Below are records; count the lines that contain "part" and give only the total.

* BEGIN MATERIAL FOR THIS TASK *

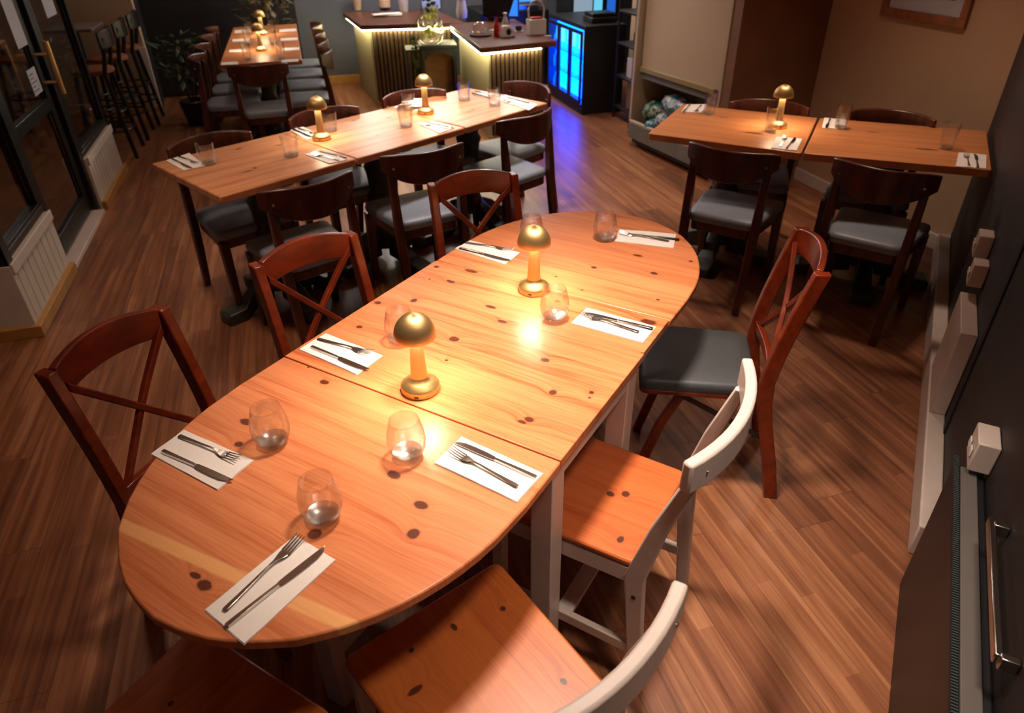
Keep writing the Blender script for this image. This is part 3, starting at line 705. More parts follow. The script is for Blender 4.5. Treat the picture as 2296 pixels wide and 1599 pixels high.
sets = [  # corners, fork(handle, tines), knife(handle, tip), where
 ([(412,964),(569,1032),(488,1099),(337,1018)], ((405,980),(533,1030)), ((355,1008),(531,1084)), 'by the lower-left cross-back chair'),
 ([(662,1200),(753,1255),(547,1446),(458,1368)], ((485,1388),(690,1190)), ((500,1412),(737,1222)), 'at the near end of the pine table'),
 ([(1034,979),(1218,1062),(1159,1126),(973,1038)], ((1180,1103),(992,1000)), ((1215,1078),(1010,985)), 'beside the right end of the near table seam'),
 ([(730,747),(858,797),(800,840),(670,783)], ((716,762),(832,792)), ((690,775),(836,833)), 'beside the left end of the near table seam'),
 ([(1315,690),(1471,733),(1441,769),(1280,724)], ((1441,749),(1293,700)), ((1468,740),(1303,699)), 'on the pine table before the charcoal chair seat'),
 ([(1054,539),(1166,566),(1132,592),(1020,557)], ((1045,545),(1150,560)), ((1022,555),(1155,587)), 'on the pine table left of its farther lamp'),
 ([(1388,514),(1516,525),(1510,556),(1378,540)], ((1505,543),(1381,520)), ((1520,538),(1392,523)), 'at the rounded far end of the pine table'),
 ([(372,360),(424,343),(460,372),(412,382)], ((398,350),(448,368)), ((384,356),(432,378)), 'at the far-left corner of the middle row'),
 ([(684,346),(714,336),(778,358),(738,367)], ((768,362),(692,343)), ((778,355),(712,336)), 'in the middle row, in front of the left lamp'),
 ([(650,292),(680,284),(716,304),(688,312)], ((668,288),(712,302)), ((656,290),(702,308)), 'in the middle row, behind the left lamp'),
 ([(938,278),(968,272),(1020,286),(986,299)], ((1010,290),(940,276)), ((1016,287),(952,271)), 'in the middle row, in front of the right lamp'),
 ([(1112,222),(1132,212),(1206,235),(1186,247)], ((1186,240),(1118,222)), ((1196,234),(1128,215)), 'at the right-hand end of the middle row'),
 ([(1062,212),(1080,204),(1112,212),(1092,220)], ((1068,206),(1106,214)), ((1064,211),(1100,219)), 'at the far edge of the middle row, right part'),
 ([(1540,234),(1586,234),(1572,253),(1527,250)], ((1572,236),(1558,252)), ((1546,236),(1532,251)), 'at the far-left corner of the right-hand table'),
 ([(1741,306),(1799,312),(1786,338),(1729,332)], ((1748,332),(1764,302)), ((1762,336),(1785,306)), 'at the right-hand table joint, near edge'),
 ([(1848,264),(1897,268),(1893,290),(1843,286)], ((1880,270),(1878,288)), ((1862,265),(1852,290)), 'at the right-hand table joint, far edge'),
 ([(2150,342),(2212,347),(2211,378),(2143,373)], ((2174,378),(2165,340)), ((2193,380),(2186,341)), 'beside the dark wall on the right-hand table'),
]
for cs, fk, kf, wh in sets:
    napkin('folded white paper napkin '+wh, cs, G_N)
    place_cut('fork', fk[0], fk[1], 'steel fork on the napkin '+wh)
    place_cut('knife', kf[0], kf[1], 'steel knife on the napkin '+wh)
# crumpled napkin behind the right lamp
c = at(926,243,.7505); mb = MB()
for i in range(9):
    a = random.random()*6; mb.beam((random.uniform(-.05,.05), random.uniform(-.03,.03), .004+.004*i), (random.uniform(-.09,.09), random.uniform(-.05,.05), .006+.004*i), .07, .002, (random.uniform(-.5,.5), random.uniform(-.5,.5), 1))
o = mb.build('paper_napkin', M_NAP, smooth=20); o.location = c; tag(o, 'crumpled white napkin on the middle row, left of the right lamp', 'napkin')
G_NF = 'napkins on the far table'
for k, (x, y) in enumerate([(515,143),(533,115),(540,91),(545,71),(650,137),(652,111),(648,89),(645,69)]):
    c = at(x, y, .7505); w, hgt = 19, 3
    o = napkin('narrow white napkin on the far table, %s side, %s' % ('left' if k < 4 else 'right', ('nearest','second from the front','third from the front','farthest')[k % 4]), [(x-w,y-hgt),(x+w,y-hgt-2),(x+w,y+hgt-2),(x-w,y+hgt)], G_NF)

# ------------------------------------------------------------------ right wall fittings
def rbox(name, s0, s1, o0, o1, z0, z1, m, parent=None, bev=.004, origin=None):
    mb = MB(); og = origin or Vector()
    mb.prism([(p.x-og.x, p.y-og.y) for p in (rw(s0,o0), rw(s1,o0), rw(s1,o1), rw(s0,o1))], z0, z1)
    return mb.build(name, m, parent, bev)
tag(rbox('meter_box', -1.90, -1.55, .001, .056, .126, .475, M_WHITE), 'white boxed-in casing on the dark wall above the skirting boxing', 'box')
def sock(label, s, z, L=.10):
    o = rw(s+L/2, .03, z); t = thing('junction_box', label, 'socket', (o.x, o.y, z), 0)
    og = Vector((o.x, o.y, 0))
    def bx(nm, a, b, c, d, z0, z1, m, par=t):
        mb = MB(); mb.prism([(p.x-og.x, p.y-og.y) for p in (rw(a,c), rw(b,c), rw(b,d), rw(a,d))], z0-z, z1-z); return mb.build(nm, m, par, .004)
    bx('housing', s, s+L, .001, .052, z, z+.09, M_WHITE)
    for k in (.3, .7): bx('switch', s+L*k-.012, s+L*k+.012, .053, .058, z+.03, z+.055, M_PANEL)
M_WALLBOX = M_WHITE
sock('white surface-mounted junction box above the black heater', -2.735, .51, .10)
sock('white junction box on the dark wall, upper of the two by the boxed-in casing', -1.47, .585, .085)
sock('white junction box on the dark wall, lower of the two by the boxed-in casing', -1.60, .52, .075)
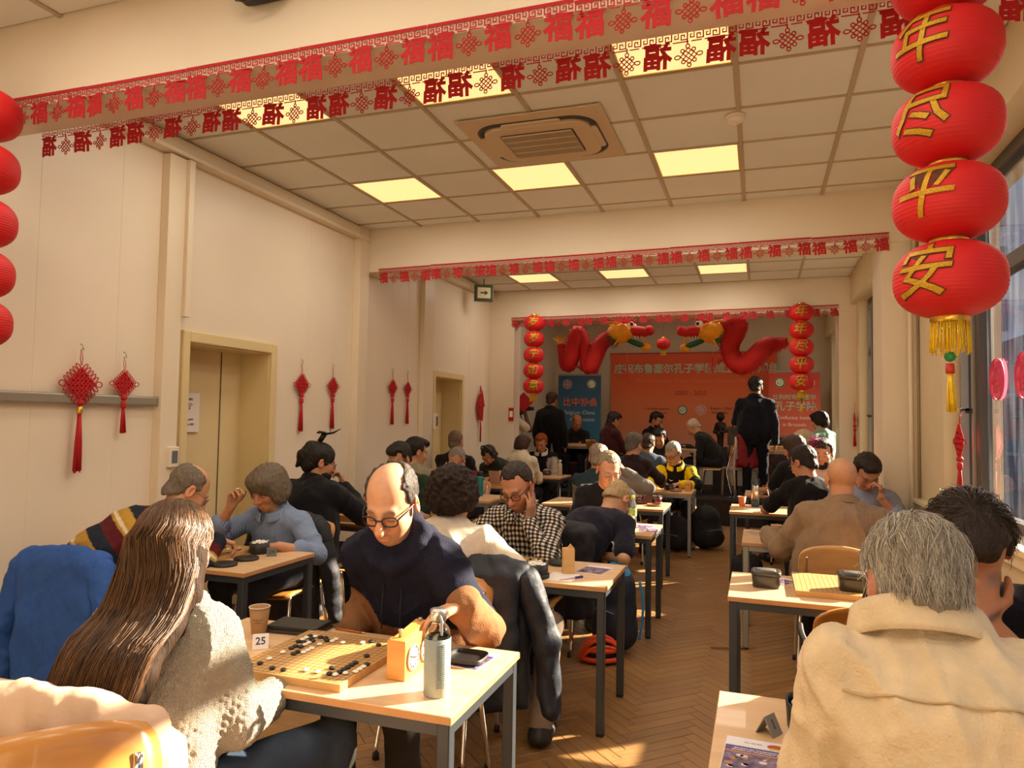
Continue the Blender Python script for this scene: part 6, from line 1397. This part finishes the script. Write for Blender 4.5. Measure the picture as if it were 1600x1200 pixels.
P('woman in a cream knit sweater with very long brown hair, seen from behind', (-1.55, 1.60, .54), (-1.575, 1.645, 1.19), yaw=22, pitch=12, top='e8dcc4', topmat=knit_mat(), bottom='3a4656', skin='d0a284', hair=None, hands=(H_((-1.75, 1.98, .79), (0, 1, 0), (0, 0, -1)), H_((-1.44, 1.93, .70), (-.5, .8, 0), (0, 0, -1))), elbow=(None, (.3, -.3, -1)), res='near', shw=.88, fat=.92, extra=p1x, thick=.012, cell=.0058, knit=.0016, s=.98, hs=1.03, knees=((-1.68, 2.04, .53), (-1.27, 2.02, .56)), feet=((-1.66, 1.98, 0), (-1.31, 1.93, 0)), brow=(.05, .03, .02))
def p2x(i):
    for s in (-1, 1): a = i['C7']+i['Fd']*.125+i['Rs']*.04*s-i['Tn']*.1; MB().tube([a, a+i['Fd']*.012-A3(0, 0, .1), a+i['Fd']*.008-A3(0, 0, .17)], .0028, 6).build('drawstring', mat('cord_navy', lin('14151f'), .7), i['root'])
P('bald bearded man in a navy and brown hoodie pressing the game clock', (-1.36, 2.82, .55), (-1.345, 2.5, 1.247), face=180, pitch=27, yaw=4, top='1b1c2e', paint=two_tone, bottom='2a2620', skin='d39c78', hair=('balding', '3e342c'), glasses=('141414', 'thick'), stubble=(.35, lin('6a5a50')), hands=(H_((-.985, 2.365, .925), (-.12, -.20, -.045), (0, -.2, -1), spread=.8), H_((-1.56, 2.60, .70), (.5, -.6, -.3), (0, 0, -1))), elbow=((.35, .7, -1), (-.25, .5, -1)), res='near', fat=1.08, hood=True, cell=.0065, shw=.93, thick=.014, extra=p2x, curl=((.45, .3, .35, .5), .35), hs=1.13, s=1.08, brow=lin('3a2c22'), jaw=1.06, nose=1.1)
# --- first-door table
P('balding man in a striped rugby shirt leaning over his board', (-3.40, 2.84, .57), (-3.0, 3.22, 1.152), face=-14, hunch=.09, kind=None, pitch=36, yaw=-18, top='1e2430', paint=stripes, bottom='23262e', skin='c9946e', hair=('balding', '6e6152'), glasses=('8a8078', 'thin'), collar=True, cell=.007, hands=(H_((-3.35, 3.45, .79), (.3, 1, 0), (0, 0, -1)), H_((-2.94, 3.40, .855), (.2, .8, -.3), (0, 0, -1))), elbow=((-.5, 0, -1), (.15, -.5, -1)), res='near', curl=(.4, (.15, .5, .6, .7)), fat=1.1)
P('woman with a grey-brown bob in a light blue striped shirt holding a stone', (-3.02, 4.09, .55), (-3.055, 3.98, 1.097), face=180, pitch=24, yaw=-8, top='8a96ac', topmat=wave_mat('blue_stripe', '8c9cb8', '6a7a98', 110, 1, 'stripe'), bottom='2a2a30', skin='c08a64', hair=('bob', '675a48'), hands=(H_((-2.78, 3.74, .775), (-.9, -.3, 0), (0, 0, -1)), H_((-3.20, 3.80, .985), (.25, -.05, 1), (.9, -.3, -.1))), elbow=((.8, -.1, -.6), (-.7, -.4, -.8)), sleeve='rolled', collar=True, res='near', curl=(.4, (.75, .7, .75, .8)), hs=1.12)
t = thing('go_stone', 'white stone held up in the fingers of the woman in the striped shirt', 'go stone', (-3.135, 3.78, 1.1)); link('stone', ws_me, None, t)
def p5x(i):
    c, H, hs = i['hc'], i['H'], i['hs']; L = lambda x, y, z: c+H@(A3(x, y, z)*hs); mb = MB()
    mb.tube([L(-.01, -.04, .13), L(0, -.03, .17), L(.01, -.02, .19)], [.02, .02, .016], 8); mb.tube([L(0, -.04, .18), L(.05, .02, .21), L(.09, .05, .245)], [.02, .016, .005], 8, flat=.5)
    for k in range(4): mb.tube([L(.01*k, -.03, .185), L(.015*k, -.06+.01*k, .2), L(.012*k-.02, -.07, .185)], .006, 6)
    mb.build('hair_clip', plastic_k, i['root'])
P('bearded man in black with tied-up hair and a black hair clip', (-3.14, 4.55, .56), (-3.13, 4.68, 1.227), pitch=14, yaw=-42, top='121014', bottom='121014', skin='b88460', hair=('bun', '1a120c'), beard='1c120b', glasses=('6a6058', 'thin'), collar=True, hands=(None, H_((-3.01, 4.80, 1.03), (-.2, .1, 1), (-.6, -.7, 0))), elbow=(None, (.6, .5, -.7)), res='mid', extra=p5x, fat=1.2, thick=.015, curl=(.3, .8))
P('young man in a green T-shirt with glasses, hand at his mouth', (-3.0, 5.94, .55), (-3.03, 5.75, 1.209), face=180, pitch=26, yaw=-14, top='20301e', sleeve='short', skin='b9845f', hair=('short', '1e1610'), glasses=('141210', 'thick'), hands=(None, H_((-3.10, 5.58, 1.06), (.7, .1, .6), (.2, .9, .1))), elbow=(None, (-.4, -.5, -.8)), res='mid', curl=(.3, .7))
P('dark-haired man in a grey T-shirt turned away behind the green T-shirt', (-3.2, 6.36, .55), (-3.235, 6.5, 1.231), pitch=16, yaw=-38, top='8d8066', sleeve='short', skin='b9845f', hair=('quiff', '19110c'), res='mid')
P('close-cropped man in black seen from behind near the second door', (-3.45, 8.08, .56), (-3.52, 8.15, 1.283), pitch=8, top='171312', skin='b08460', hair=('crop', '6e5a46'), res='mid', fat=1.15)
P('grey-haired man in a maroon shirt with glasses, looking down', (-3.2, 7.68, .55), (-3.244, 7.55, 1.102), face=180, pitch=34, yaw=-10, top='74202e', skin='c48c6c', hair=('thin', '8a7f70'), glasses=('2a2420', 'thick'), hands=(None, H_((-3.31, 7.45, .95), (.3, .1, 1), (0, .9, .1))), res='mid')
def p10x(i):
    c, H, hs = i['hc'], i['H'], i['hs']; L = lambda x, y, z: c+H@(A3(x, y, z)*hs)
    MB().tube([L(.1*math.cos(a), -.01, .02+.125*math.sin(a)) for a in np.linspace(0, math.pi, 13)], .01, 8, flat=1.6).build('headband', plastic_k, i['root'])
    for s in (-1, 1): MB().lathe([(.02, -.018), (.036, -.016), (.038, .01), (.03, .016)], n=18, M=Matrix.Translation(L(s*.095, -.005, -.005))@Matrix(H.tolist()).to_4x4()@Matrix.Rotation(hp, 4, 'Y')).build('ear_cup', plastic_k, i['root'])
P('man in a dark green hoodie and headphones bent over his board', (-3.22, 9.45, .56), (-3.46, 9.15, 1.075), face=165, pitch=44, yaw=-18, top='2b2d22', skin='b07c58', hair=('crop', '2a1c12'), beard='2a1a10', res='mid', extra=p10x, fat=1.25, thick=.015, hood=True)
# --- checked-shirt table
P('curly-haired person in a white sweater seen from behind', (-1.46, 3.28, .56), (-1.47, 3.4, 1.175), pitch=14, yaw=-8, top='dccdb6', bottom='8f7c68', skin='c4906c', hair=('curly', '2a1a10'), hands=(H_((-1.7, 3.66, .79), (0, 1, 0), (0, 0, -1)), H_((-1.18, 3.52, .80), (-.4, .9, 0), (0, 0, -1))), elbow=(None, (1, -.3, -.6)), res='near', thick=.012, fat=1.15, hs=1.0, knees=((-1.55, 3.6, .53), (-1.02, 3.62, .52)), feet=((-1.5, 3.55, 0), (-1.0, 3.42, 0)))
P('man in a checked shirt resting his cheek on his hand', (-1.40, 4.50, .55), (-1.42, 4.26, 1.158), face=180, pitch=30, yaw=-8, roll=6, top='d8d0c0', topmat=wave_mat('gingham', 'e2d8c8', '15130f', 37, 37, 'check', '6a6258'), bottom='1e1c1c', skin='c48a68', hair=('recede', '2e2016'), glasses=('3a2418', 'thick'), stubble=(.5, lin('5a4030')), hands=(H_((-1.325, 4.20, .955), (.12, .14, .9), (-.9, .35, .1)), H_((-1.62, 4.15, .775), (.8, -.3, 0), (0, 0, -1))), elbow=((.4, -.4, -.8), (-1, .1, -.5)), collar=True, res='near', curl=((.15, .15, .2, .25), .4), hs=1.12)
# --- bending player's table
P('man in a navy T-shirt bent right over the table, face hidden', (-1.36, 5.02, .56), (-1.0, 5.36, .985), face=-8, hunch=.05, pitch=62, yaw=-24, roll=-10, top='1d1b28', sleeve='short', bottom='22304a', skin='c9966e', hair=('crop', 'b09468'), glasses=('2a2622', 'thick'), hands=(H_((-1.3, 5.55, .775), (0, 1, 0), (0, 0, -1)), H_((-1.06, 5.16, .60), (.1, .4, -.8), (-1, 0, 0))), elbow=(None, (.6, -.7, 0)), res='near', fat=1.2, hs=1.1)
P('balding man in a black T-shirt with thin glasses, lit by the sun', (-1.32, 6.22, .55), (-1.2, 6.04, 1.162), face=185, pitch=24, yaw=24, top='17161a', sleeve='short', skin='cf9a78', hair=('recede', '8a7a62'), glasses=('9a9488', 'thin'), res='mid', fat=1.2, hs=1.14)
P('bald person with grey sleeves, arm raised to the head, seen from behind', (-1.40, 6.66, .55), (-1.455, 6.84, 1.217), pitch=14, top='26343a', paint=greysl, skin='c08a64', hair=('balding', '8a7a6a'), hands=(None, H_((-1.19, 6.78, 1.10), (-.5, .1, .6), (-.8, 0, -.3))), elbow=(None, (.9, .2, -.6)), res='mid', curl=(.3, .6))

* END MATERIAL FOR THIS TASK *

* OUTPUT FOR THIS EXERCISE:
3